→ **INFORMATION SHOWN**:
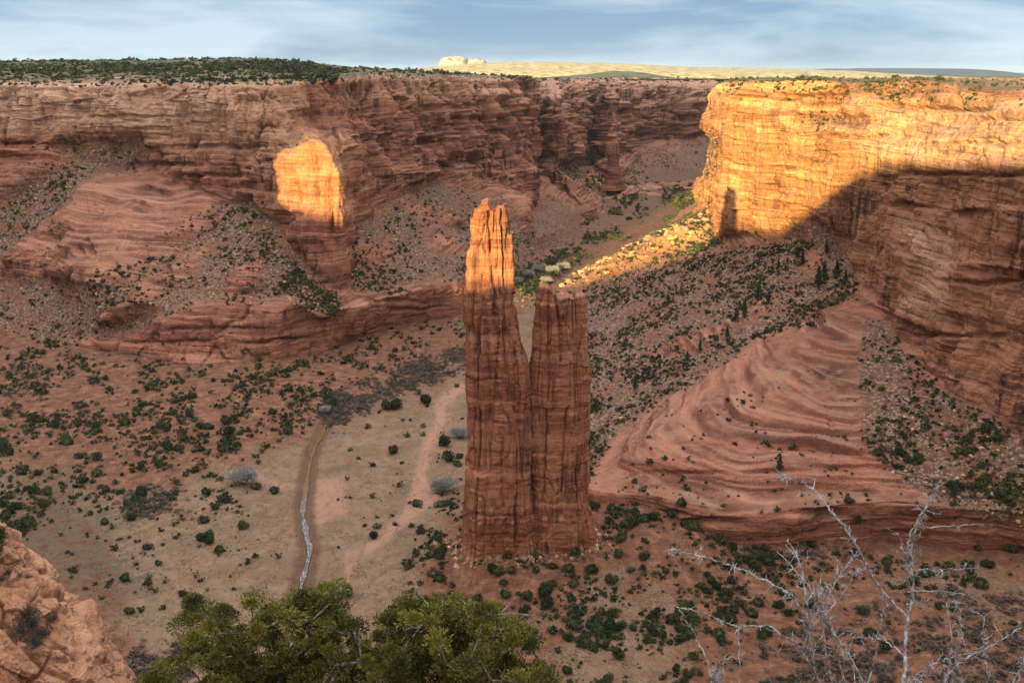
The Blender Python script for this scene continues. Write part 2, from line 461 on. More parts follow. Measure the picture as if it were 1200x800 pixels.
# ------------------------------------------------------------------ canyon walls
def smooth1(A, k, ax):
    if k < 1: return A
    p = [(0, 0)] * A.ndim; p[ax] = (k + 1, k)
    c = np.cumsum(np.pad(A, p, mode='edge'), axis=ax)
    sl1 = [slice(None)] * A.ndim; sl2 = [slice(None)] * A.ndim
    sl1[ax] = slice(2 * k + 1, None); sl2[ax] = slice(None, -2 * k - 1)
    return (c[tuple(sl1)] - c[tuple(sl2)]) / (2 * k + 1)
def normals(A):
    du = np.gradient(A, axis=0); dv = np.gradient(A, axis=1)
    n = np.cross(du, dv); n /= (np.linalg.norm(n, axis=2, keepdims=True) + 1e-9)
    return n
def cols2net(cols):
    return np.array([[P(*q) if len(q) == 3 else G(q[0], q[1], -3.0) for q in c] for c in cols])
def ribbon(name, cols, rocky, mat, du=1.7, dv=1.4, su=6, sv=3, ref=1000.0, scree=None, tone=None, varn=None, amp=1.0, maxback=40, dents=(), cut=0.0, ribs=1.0, swirl=16):
    """a wall swept along the canyon: cols = control columns from toe to plateau; rocky[j] per row"""
    C = cols2net(cols) if not isinstance(cols, np.ndarray) else cols
    nc, nr = C.shape[:2]
    dist = np.maximum(np.linalg.norm(C[..., :2], axis=2), 60)
    segu = (np.linalg.norm(C[1:] - C[:-1], axis=2) / (0.5 * (dist[1:] + dist[:-1]) / ref))[:, :nr - 1].mean(1)
    segv = (np.linalg.norm(C[:, 1:] - C[:, :-1], axis=2) / (0.5 * (dist[:, 1:] + dist[:, :-1]) / ref)).mean(0)
    uu = np.concatenate([np.linspace(i, i + 1, max(2, int(segu[i] / du)), endpoint=False) for i in range(nc - 1)] + [[nc - 1]])
    vv = np.concatenate([np.linspace(j, j + 1, max(3, min(int(segv[j] / dv), 400) if j < nr - 2 else maxback), endpoint=False) for j in range(nr - 1)] + [[nr - 1]])
    ui = np.minimum(uu.astype(int), nc - 2); uf = (uu - ui)[:, None, None]
    vi = np.minimum(vv.astype(int), nr - 2); vf = (vv - vi)[None, :, None]
    A = C[ui] * (1 - uf) + C[ui + 1] * uf
    A = A[:, vi] * (1 - vf) + A[:, vi + 1] * vf
    for _ in range(2):
        A = smooth1(A, su, 0); A = smooth1(A, sv, 1)
    rk = np.interp(vv, np.arange(nr), rocky)[None, :] * np.ones((len(uu), 1))
    x, y, z = A[..., 0], A[..., 1], A[..., 2]
    Nn = normals(A)
    for _ in range(2): Nn = smooth1(smooth1(Nn, 8, 0), 6, 1)
    px, py = proj(A)
    wxx = 7 * fbm(x / 22, y / 22, z / 22, 4); wyy = 7 * fbm(x / 22, y / 22, z / 22 + 9, 4)
    scr = np.zeros(x.shape) if scree is None else sample(scree, px, py, (wxx, wyy))
    rk = np.clip(rk - 0.82 * scr, 0.0, 1)
    steep = sm(0.92, 0.55, np.abs(Nn[..., 2]))
    s = np.maximum(np.hypot(x, y) / 1000.0, 0.55) * amp
    # big alcoves and buttresses
    d = rk * steep * s * 11.0 * fbm(x / 75, y / 75, z / 260, 3)
    nrv = fbm(x / 34, y / 34, z / 120, 3)
    d += rk * steep * s * 6.0 * (np.abs(nrv) ** 0.8 * 2 - 0.5)
    wm = np.interp(vv, [0, 0.6, 1, 2, 3, 4], [0, 0.5, 0.7, 1, 0.6, 0])[None, :]
    d += ribs * rk * wm * s * 26.0 * (0.42 - np.abs(fbm(x / 105, y / 105, z / 400 + 4, 2)) * 1.6)
    d += rk * wm * s * 7.0 * (0.4 - np.abs(vnoise(x / 33, y / 33, z / 60)))
    zw = z + 9 * fbm(x / 160, y / 160, z * 0, 2) * (1.4 - steep) + 0.5 * fbm(x / 25, y / 25, z / 25, 2)
    lm = 0.25 + 0.75 * sm(-0.2, 0.2, fbm(x / 95, y / 95, z / 55 + 2, 2))
    for sc_, a in ((26, 2.6), (11, 1.5), (4.7, 1.0), (2.1, 0.6)):
        l = vnoise(x / (sc_ * 9), y / (sc_ * 9), zw / sc_ + sc_)
        d += rk * s * a * np.tanh(l * 4.5) * (0.75 - 0.1 * steep) * lm
    d += rk * s * 1.1 * fbm(x / 9, y / 9, z / 9, 4)
    d += rk * s * (0.15 + 0.85 * steep) * (1.0 * blocks(x, y, zw, 21, 40) + 0.45 * blocks(x + 40, y - 9, zw, 9, 15) + 0.4 * blocks(x, y + 71, zw, 3.6, 3)) + rk * s * steep * 3.2 * blocks(x + 9, y + 4, zw, 34, 52)
    d += rk * steep * s * 2.2 * (np.abs(vnoise(x / 6.5, y / 6.5, z / 85)) * 2 - 0.6) * sm(-0.5, 0.3, vnoise(x / 50, y / 50, z / 40 + 9))
    # joints
    for fs, zs, a, wd in ((21, 220, -6.5, 0.06), (9, 110, -3.0, 0.07)):
        c = vnoise(x / fs, y / fs, z / zs + fs)
        d += rk * steep * s * a * np.exp(-(c / wd) ** 2) * sm(-0.2, 0.4, vnoise(x / 60, y / 60, z / 50 + 3))
    vr = np.ones(x.shape) if varn is None else sample(varn, px, py, (wxx, wyy))
    d *= 0.8 + 0.55 * vr * steep
    d -= rk * steep * s * vr * 7.0 * sm(0.15, 0.5, fbm(x / 30, y / 30, z / 45 + 5, 3))
    d -= cut * s * scr
    for (u_, v_, ru, rv, dp_, tl) in dents:
        k_ = (np.abs(px - u_) < ru * 2.2 + 10 + rv * 0.5) & (np.abs(py - v_) < rv * 2.2 + 6)
        if k_.any():
            q_ = np.exp(-((px[k_] + wxx[k_] * 0.35 - u_ - tl * (py[k_] - v_)) / ru) ** 4 - ((py[k_] + wyy[k_] * 0.6 - v_) / rv) ** 4)
            d[k_] -= dp_ * q_ * (0.3 + 0.7 * rk[k_])
    Nh = Nn.copy(); Nh[..., 2] *= 0.35
    A = A + Nh * d[..., None]
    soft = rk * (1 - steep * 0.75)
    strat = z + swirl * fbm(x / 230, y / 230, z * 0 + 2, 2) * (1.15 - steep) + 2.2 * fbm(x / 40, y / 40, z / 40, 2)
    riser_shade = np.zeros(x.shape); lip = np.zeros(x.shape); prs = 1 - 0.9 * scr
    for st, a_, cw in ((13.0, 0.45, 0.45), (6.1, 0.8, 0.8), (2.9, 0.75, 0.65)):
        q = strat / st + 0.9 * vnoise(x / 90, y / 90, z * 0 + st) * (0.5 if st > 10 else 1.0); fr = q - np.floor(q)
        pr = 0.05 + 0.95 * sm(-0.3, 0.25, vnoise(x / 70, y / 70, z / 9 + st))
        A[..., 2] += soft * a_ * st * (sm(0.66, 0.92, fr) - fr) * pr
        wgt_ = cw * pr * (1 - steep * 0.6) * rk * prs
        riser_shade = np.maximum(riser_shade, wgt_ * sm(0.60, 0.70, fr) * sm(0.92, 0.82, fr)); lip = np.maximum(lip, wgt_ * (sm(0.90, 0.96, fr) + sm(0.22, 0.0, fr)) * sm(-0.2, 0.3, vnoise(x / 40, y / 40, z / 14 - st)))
    A[..., 2] += rk * (1 - steep) * s * 1.0 * np.abs(fbm(x / 28, y / 28, z * 0 + 6, 3))
    A[..., 2] += (1 - rk) * (1.1 * s * fbm(x / 6, y / 6, z / 6, 4, 0.7) + 3.0 * s * fbm(x / 35, y / 35, z * 0, 3))
    tn = np.zeros(x.shape) if tone is None else sample(tone, px, py, (wxx, wyy))
    vr = np.ones(x.shape) if varn is None else sample(varn, px, py, (wxx, wyy))
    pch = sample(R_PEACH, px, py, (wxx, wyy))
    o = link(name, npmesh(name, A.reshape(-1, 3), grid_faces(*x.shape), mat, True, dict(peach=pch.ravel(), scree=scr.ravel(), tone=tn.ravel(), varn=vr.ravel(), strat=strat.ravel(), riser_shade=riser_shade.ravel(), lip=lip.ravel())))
    tag(o, kind='structure')
    nn = normals(A)
    print(name, A.shape)
    return dict(A=A, n=nn, px=px, py=py, rk=rk, scr=scr)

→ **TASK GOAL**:
Take the lines from the one containing "soft = rk * (1 - steep * 0.75)" to the last line of the material above and write them out exactly.

→ **FULL OUTPUT**:
    soft = rk * (1 - steep * 0.75)
    strat = z + swirl * fbm(x / 230, y / 230, z * 0 + 2, 2) * (1.15 - steep) + 2.2 * fbm(x / 40, y / 40, z / 40, 2)
    riser_shade = np.zeros(x.shape); lip = np.zeros(x.shape); prs = 1 - 0.9 * scr
    for st, a_, cw in ((13.0, 0.45, 0.45), (6.1, 0.8, 0.8), (2.9, 0.75, 0.65)):
        q = strat / st + 0.9 * vnoise(x / 90, y / 90, z * 0 + st) * (0.5 if st > 10 else 1.0); fr = q - np.floor(q)
        pr = 0.05 + 0.95 * sm(-0.3, 0.25, vnoise(x / 70, y / 70, z / 9 + st))
        A[..., 2] += soft * a_ * st * (sm(0.66, 0.92, fr) - fr) * pr
        wgt_ = cw * pr * (1 - steep * 0.6) * rk * prs
        riser_shade = np.maximum(riser_shade, wgt_ * sm(0.60, 0.70, fr) * sm(0.92, 0.82, fr)); lip = np.maximum(lip, wgt_ * (sm(0.90, 0.96, fr) + sm(0.22, 0.0, fr)) * sm(-0.2, 0.3, vnoise(x / 40, y / 40, z / 14 - st)))
    A[..., 2] += rk * (1 - steep) * s * 1.0 * np.abs(fbm(x / 28, y / 28, z * 0 + 6, 3))
    A[..., 2] += (1 - rk) * (1.1 * s * fbm(x / 6, y / 6, z / 6, 4, 0.7) + 3.0 * s * fbm(x / 35, y / 35, z * 0, 3))
    tn = np.zeros(x.shape) if tone is None else sample(tone, px, py, (wxx, wyy))
    vr = np.ones(x.shape) if varn is None else sample(varn, px, py, (wxx, wyy))
    pch = sample(R_PEACH, px, py, (wxx, wyy))
    o = link(name, npmesh(name, A.reshape(-1, 3), grid_faces(*x.shape), mat, True, dict(peach=pch.ravel(), scree=scr.ravel(), tone=tn.ravel(), varn=vr.ravel(), strat=strat.ravel(), riser_shade=riser_shade.ravel(), lip=lip.ravel())))
    tag(o, kind='structure')
    nn = normals(A)
    print(name, A.shape)
    return dict(A=A, n=nn, px=px, py=py, rk=rk, scr=scr)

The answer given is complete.